Problem to work on:
Images are not part of the copy; write out the rest of the data exactly as given.
[Start]
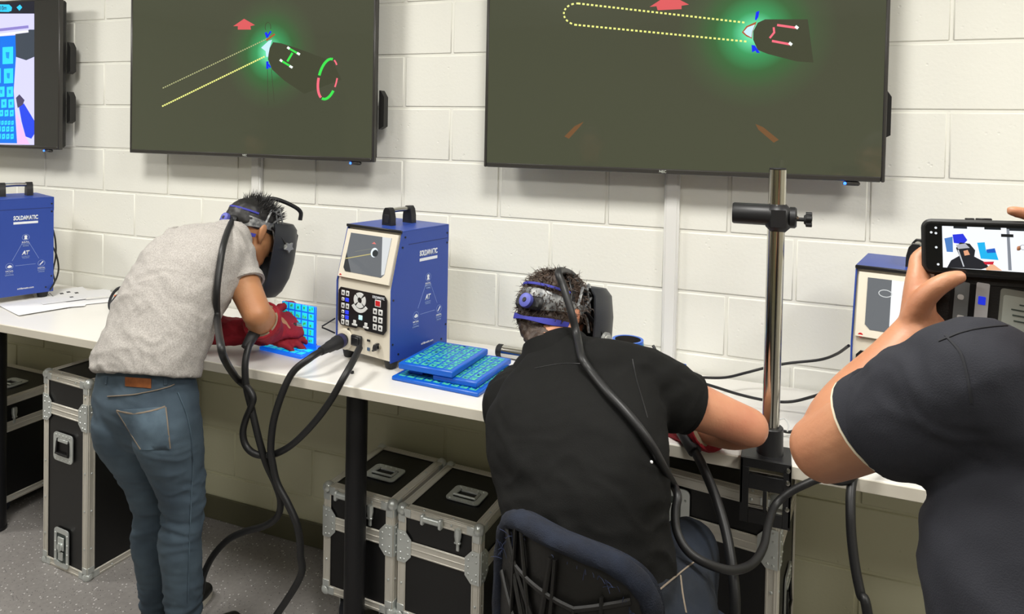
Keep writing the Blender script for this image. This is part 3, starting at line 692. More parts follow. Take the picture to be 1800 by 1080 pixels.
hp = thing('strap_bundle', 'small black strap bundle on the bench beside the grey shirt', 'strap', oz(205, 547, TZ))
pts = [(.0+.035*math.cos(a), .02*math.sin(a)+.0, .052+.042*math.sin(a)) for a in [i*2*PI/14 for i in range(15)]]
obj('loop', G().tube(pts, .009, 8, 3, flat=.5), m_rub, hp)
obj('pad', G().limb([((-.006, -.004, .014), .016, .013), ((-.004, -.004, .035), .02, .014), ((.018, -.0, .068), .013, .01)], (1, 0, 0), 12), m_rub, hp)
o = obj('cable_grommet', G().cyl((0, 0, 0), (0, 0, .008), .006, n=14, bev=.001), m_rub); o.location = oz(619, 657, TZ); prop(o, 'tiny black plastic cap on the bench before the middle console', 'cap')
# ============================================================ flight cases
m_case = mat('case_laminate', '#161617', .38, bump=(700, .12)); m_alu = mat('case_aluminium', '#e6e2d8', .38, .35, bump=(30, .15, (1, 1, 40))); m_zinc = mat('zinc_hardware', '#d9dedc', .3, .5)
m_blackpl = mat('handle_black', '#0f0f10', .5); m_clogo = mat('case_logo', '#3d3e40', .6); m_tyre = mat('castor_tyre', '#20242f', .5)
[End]
Response to this exercise:
Keep writing the Blender script for this image. This is part 3, starting at line 692. More parts follow. Take the picture to be 1800 by 1080 pixels.
hp = thing('strap_bundle', 'small black strap bundle on the bench beside the grey shirt', 'strap', oz(205, 547, TZ))
pts = [(.0+.035*math.cos(a), .02*math.sin(a)+.0, .052+.042*math.sin(a)) for a in [i*2*PI/14 for i in range(15)]]
obj('loop', G().tube(pts, .009, 8, 3, flat=.5), m_rub, hp)
obj('pad', G().limb([((-.006, -.004, .014), .016, .013), ((-.004, -.004, .035), .02, .014), ((.018, -.0, .068), .013, .01)], (1, 0, 0), 12), m_rub, hp)
o = obj('cable_grommet', G().cyl((0, 0, 0), (0, 0, .008), .006, n=14, bev=.001), m_rub); o.location = oz(619, 657, TZ); prop(o, 'tiny black plastic cap on the bench before the middle console', 'cap')
# ============================================================ flight cases
m_case = mat('case_laminate', '#161617', .38, bump=(700, .12)); m_alu = mat('case_aluminium', '#e6e2d8', .38, .35, bump=(30, .15, (1, 1, 40))); m_zinc = mat('zinc_hardware', '#d9dedc', .3, .5)
m_blackpl = mat('handle_black', '#0f0f10', .5); m_clogo = mat('case_logo', '#3d3e40', .6); m_tyre = mat('castor_tyre', '#20242f', .5)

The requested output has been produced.